Habs Injected With Young Blood

Why is this all noteworthy? Well, the Habs boast an incredibly young line-up, especially up front. Based on the roster as it is projected to look right now, only two forwards will be 30 years or older by the end of the regular season. One of them is captain Max Pacioretty (Tomas Plekanec), who, according to rumors, is likely on his way out anyway… potentially for more young talent.

What’s more impressive is how eight forwards currently on the team’s roster page will be 25 or younger by the time the season ends. So, needless to say, it’s in the Habs’ best interest to invest in head coaches with experience nurturing young talent.

It’s a recurring trend among all the new hires, with Luke Richardson bringing with him four years as the Ottawa Senators’ AHL affiliate’s bench boss. Meanwhile, with regard to the Canadiens’ AHL affiliate, Joel Bouchard, who like Ducharme has also found success as a head coach in the QMJHL, is taking over for Sylvain Lefebvre. Lefebvre of course infamously only managed a single playoff game victory in six seasons. He too had never been a head coach before being hired by Bergevin to head up the then-Hamilton Bulldogs for the 2012-13 season.
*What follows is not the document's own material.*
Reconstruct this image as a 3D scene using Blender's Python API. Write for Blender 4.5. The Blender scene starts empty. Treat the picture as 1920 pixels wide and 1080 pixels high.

Laval Rocket head coach Joel Bouchard
Laval Rocket head coach Joel Bouchard – (Photo by Minas Panagiotakis/Getty Images)

Habs Playing the Long Game

It’s only logical Price can bounce back to a certain extent. It’s unlikely any improved play on his part translates to widespread success throughout the line-up though, seeing as it’s a largely unchanged roster from the one that got shut out a franchise-record 12 times last season. Price can’t do it all.

It’s in sharp contrast to how the turnover behind the organization’s benches can positively impact its young talent, hopefully for years to come. It’s the one definitive way the Canadiens will be better next season. It will just take patience to see the results. The distance Price has come is proof of that.